Nous arrivons enfin à la question cruciale de l’articulation entre les mouvements sociaux et le monde politique, les élus, les partis. En Espagne (Podemos), en Grèce (Syriza), les mouvements ont débouché sur des partis, avec des fortunes diverses. Aux USA, il est permis de supposer que les manifestants d’Occupy Wall Street auraient fait confiance à Bernie Sanders et les choses auraient peut-être tourné autrement si celui-ci avait gagné les primaires du Parti démocrate. La plupart du temps toutefois, et notamment dans notre pays, c’est en influençant les élus et les appareils des partis que les mouvements sociaux pourront agir.

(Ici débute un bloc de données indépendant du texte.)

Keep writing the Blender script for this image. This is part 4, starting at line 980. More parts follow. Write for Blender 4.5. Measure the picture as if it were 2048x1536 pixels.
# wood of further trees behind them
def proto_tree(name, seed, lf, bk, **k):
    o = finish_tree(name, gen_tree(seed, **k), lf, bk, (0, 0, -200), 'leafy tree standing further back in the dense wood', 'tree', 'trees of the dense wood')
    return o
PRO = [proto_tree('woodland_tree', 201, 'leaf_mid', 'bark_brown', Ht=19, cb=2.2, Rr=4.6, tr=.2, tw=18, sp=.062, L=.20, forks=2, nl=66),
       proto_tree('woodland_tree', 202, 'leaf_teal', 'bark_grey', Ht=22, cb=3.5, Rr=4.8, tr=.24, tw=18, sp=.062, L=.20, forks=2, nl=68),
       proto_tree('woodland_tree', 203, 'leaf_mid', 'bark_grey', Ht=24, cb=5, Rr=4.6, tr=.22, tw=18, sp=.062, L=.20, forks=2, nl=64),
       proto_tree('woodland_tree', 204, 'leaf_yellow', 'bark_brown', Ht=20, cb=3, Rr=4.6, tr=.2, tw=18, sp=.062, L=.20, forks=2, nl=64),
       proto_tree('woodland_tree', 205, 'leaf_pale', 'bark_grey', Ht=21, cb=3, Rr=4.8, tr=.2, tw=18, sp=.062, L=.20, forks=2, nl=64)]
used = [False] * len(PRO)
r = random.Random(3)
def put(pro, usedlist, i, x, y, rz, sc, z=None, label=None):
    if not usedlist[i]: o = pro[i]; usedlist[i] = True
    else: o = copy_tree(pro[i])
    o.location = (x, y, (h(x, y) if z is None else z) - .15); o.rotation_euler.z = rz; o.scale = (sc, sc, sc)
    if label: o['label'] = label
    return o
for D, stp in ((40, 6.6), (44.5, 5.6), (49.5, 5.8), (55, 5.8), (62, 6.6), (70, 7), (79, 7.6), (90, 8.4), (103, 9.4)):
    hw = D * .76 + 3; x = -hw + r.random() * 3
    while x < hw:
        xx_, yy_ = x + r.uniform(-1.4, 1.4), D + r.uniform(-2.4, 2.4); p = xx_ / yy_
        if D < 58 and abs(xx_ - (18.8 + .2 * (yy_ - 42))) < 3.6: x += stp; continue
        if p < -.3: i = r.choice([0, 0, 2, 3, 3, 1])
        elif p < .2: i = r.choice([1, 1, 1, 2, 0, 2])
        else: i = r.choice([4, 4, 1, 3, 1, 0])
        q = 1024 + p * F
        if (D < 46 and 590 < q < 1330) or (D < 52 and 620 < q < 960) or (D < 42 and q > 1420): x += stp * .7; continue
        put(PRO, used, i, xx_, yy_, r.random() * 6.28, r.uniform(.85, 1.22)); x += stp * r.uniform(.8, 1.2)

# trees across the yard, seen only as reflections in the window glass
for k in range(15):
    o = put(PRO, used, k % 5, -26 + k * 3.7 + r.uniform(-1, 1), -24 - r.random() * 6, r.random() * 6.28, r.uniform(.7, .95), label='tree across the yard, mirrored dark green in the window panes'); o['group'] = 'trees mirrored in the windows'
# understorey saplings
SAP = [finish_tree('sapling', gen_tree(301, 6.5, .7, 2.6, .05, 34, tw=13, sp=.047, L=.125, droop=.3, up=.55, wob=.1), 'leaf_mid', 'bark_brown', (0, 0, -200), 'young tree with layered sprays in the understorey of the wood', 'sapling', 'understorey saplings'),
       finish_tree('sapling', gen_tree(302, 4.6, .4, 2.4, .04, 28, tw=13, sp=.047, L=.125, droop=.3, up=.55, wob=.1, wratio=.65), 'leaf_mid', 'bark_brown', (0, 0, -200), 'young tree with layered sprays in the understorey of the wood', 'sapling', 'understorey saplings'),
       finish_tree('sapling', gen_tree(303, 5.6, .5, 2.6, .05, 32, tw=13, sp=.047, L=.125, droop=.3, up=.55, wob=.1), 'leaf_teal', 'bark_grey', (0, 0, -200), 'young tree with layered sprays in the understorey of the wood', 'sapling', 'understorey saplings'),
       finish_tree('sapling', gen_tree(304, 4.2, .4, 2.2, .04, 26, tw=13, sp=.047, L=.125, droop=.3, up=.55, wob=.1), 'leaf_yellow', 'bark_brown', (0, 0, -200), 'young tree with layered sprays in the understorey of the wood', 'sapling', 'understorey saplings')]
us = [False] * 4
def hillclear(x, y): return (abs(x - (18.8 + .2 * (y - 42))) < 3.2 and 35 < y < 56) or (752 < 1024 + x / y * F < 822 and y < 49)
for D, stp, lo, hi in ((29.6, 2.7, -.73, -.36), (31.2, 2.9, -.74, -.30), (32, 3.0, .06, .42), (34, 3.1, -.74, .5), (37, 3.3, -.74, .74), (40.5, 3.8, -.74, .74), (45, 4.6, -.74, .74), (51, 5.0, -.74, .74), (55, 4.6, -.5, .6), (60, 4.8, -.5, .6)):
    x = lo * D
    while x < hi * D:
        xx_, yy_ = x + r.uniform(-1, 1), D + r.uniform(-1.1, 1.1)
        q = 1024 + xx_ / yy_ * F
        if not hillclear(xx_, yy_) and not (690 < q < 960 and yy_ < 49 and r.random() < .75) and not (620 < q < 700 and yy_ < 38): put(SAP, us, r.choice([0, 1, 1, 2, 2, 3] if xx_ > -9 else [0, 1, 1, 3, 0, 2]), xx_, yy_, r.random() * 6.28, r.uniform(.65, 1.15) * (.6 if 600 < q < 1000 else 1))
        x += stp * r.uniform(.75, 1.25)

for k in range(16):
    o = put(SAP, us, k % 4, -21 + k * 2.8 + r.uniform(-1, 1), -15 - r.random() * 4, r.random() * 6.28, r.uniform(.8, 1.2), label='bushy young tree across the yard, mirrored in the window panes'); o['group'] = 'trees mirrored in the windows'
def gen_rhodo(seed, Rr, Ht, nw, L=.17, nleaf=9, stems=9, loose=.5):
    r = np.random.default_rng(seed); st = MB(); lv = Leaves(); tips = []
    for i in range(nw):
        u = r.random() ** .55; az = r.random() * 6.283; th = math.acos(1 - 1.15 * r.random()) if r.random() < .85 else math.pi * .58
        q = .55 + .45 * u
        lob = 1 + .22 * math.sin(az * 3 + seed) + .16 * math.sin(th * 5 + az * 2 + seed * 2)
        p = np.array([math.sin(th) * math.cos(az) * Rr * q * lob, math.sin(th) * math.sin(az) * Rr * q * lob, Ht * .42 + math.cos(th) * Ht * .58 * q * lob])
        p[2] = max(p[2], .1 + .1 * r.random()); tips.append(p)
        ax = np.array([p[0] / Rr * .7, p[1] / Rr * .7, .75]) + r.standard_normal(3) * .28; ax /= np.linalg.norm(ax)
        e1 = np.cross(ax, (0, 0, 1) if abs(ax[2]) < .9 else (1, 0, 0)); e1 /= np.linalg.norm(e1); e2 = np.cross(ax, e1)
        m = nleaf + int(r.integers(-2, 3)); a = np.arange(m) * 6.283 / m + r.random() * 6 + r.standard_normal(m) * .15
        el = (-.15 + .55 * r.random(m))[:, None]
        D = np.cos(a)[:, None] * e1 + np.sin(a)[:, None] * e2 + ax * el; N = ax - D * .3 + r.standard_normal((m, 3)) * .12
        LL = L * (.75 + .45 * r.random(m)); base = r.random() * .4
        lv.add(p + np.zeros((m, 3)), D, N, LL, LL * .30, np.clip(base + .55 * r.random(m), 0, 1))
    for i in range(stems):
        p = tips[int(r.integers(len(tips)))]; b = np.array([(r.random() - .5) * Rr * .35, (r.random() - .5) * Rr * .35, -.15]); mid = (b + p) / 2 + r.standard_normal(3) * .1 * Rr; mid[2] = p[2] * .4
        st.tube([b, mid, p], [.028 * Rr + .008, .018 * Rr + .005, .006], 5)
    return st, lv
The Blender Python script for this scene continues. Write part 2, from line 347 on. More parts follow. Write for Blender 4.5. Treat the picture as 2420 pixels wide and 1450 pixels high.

Dans une démocratie de concordance comme la nôtre, il paraît important que des liens se nouent entre les mouvements sociaux et plusieurs partis, qu’ils évitent de se laisser confisquer par l’un d’eux, au risque de perdre leur force d’interpellation. Leur avenir dépend de l’intensité et de la qualité des rapports qu’ils sauront nouer avec le monde politique. Il dépend aussi évidemment de l’écoute que celui-ci saura leur accorder.

Difficile mais incontournable

La boucle est bouclée. La démocratie est une œuvre difficile car elle repose sur la dignité et la responsabilité des humains, sur leur intelligence et surtout sur leur honnêteté. Elle est complexe et ne peut être régie par le « il n’y a qu’à », plaie du populisme. Les défauts de la démocratie ne peuvent être corrigés que par plus de démocratie. La confiscation de la démocratie par l’aristocratie de l’argent ne peut être ébranlée que par une plus grande prise de responsabilité du monde politique, porté lui-même par un « peuple » conscientisé et organisé, un véritable mouvement populaire. La démocratie est incontournable. Si nous y croyons malgré tout, c’est parce que nous croyons dans la dignité et la responsabilité de l’être humain, de tous les humains.

Notes :

  • [1] Michel SERRES, Temps des crises. Paris, Le Pommier, 2009,  p.73.

    [2]  Jérôme JAMIN, « Image du peuple, image de l’élite » dans Politique, n° 75, mai-juin 2012, p.32. Ce numéro de la revue consacre un dossier au phénomène sous le titre : « Les nouveaux habits du populisme ».

    [3] Dossier « Pour la démocratie, prendre au sérieux le populisme », dans la Revue Nouvelle, 67-9 (septembre 2012), p. 35-68.